В лагере зазвонил колокол, призывающий к общей молитве «Ave Maria», и снова индейские губернаторы увидели, как все испанское войско опускается на колени и возносит молитву перед крестом, воздвигнутым ими на вершине одной из дюн. Людям, привыкшим к кровавым церемониям человеческих жертвоприношений и ритуальному каннибализму, подобное умиротворенное, даже униженное поведение испанцев должно было показаться необычайным зрелищем. После этого, в ответ на вопросы индейцев, Кортес снова рассказывал им о Христе и его учении, а затем заявил, что великий император, которому он служит, послал его к индейцам с целью уничтожить их идолов и упразднить их жертвенные традиции.

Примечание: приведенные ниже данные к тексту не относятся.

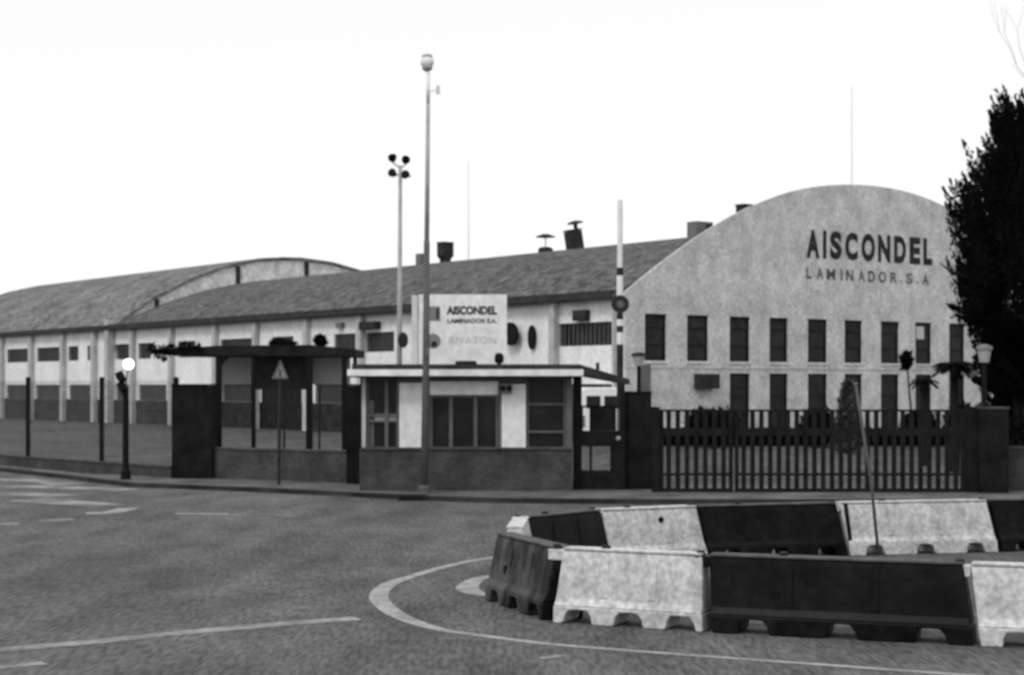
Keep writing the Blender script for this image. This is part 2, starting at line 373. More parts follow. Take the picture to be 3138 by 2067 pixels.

Теологическая дискуссия через переводчика никогда не бывает вразумительной, и, вероятно, индейцы удалились, менее чем когда-либо понимая истинную природу испанцев и их намерений, тем более что сразу же после дискуссии испанские солдаты принялись выменивать у индейцев небольшие золотые предметы.
После этого индейцы совсем перестали приходить в лагерь. Моктесума тоже решился на войну нервов. Испанцы ждали в своем лагере среди песчаных дюн, раздраженные, неуверенные и все более нуждающиеся в пище, ощущая при этом атмосферу растущей враждебности. Жара и чувство опасности неизбежно должны были привести к раздорам среди них, так до конца и не подавленным. Они уже собрали целое состояние из золота и других даров, больше, чем добыла любая предыдущая экспедиция; и те, кто оставили на Кубе фермы и жен, все настойчивее требовали забрать добычу и возвращаться домой.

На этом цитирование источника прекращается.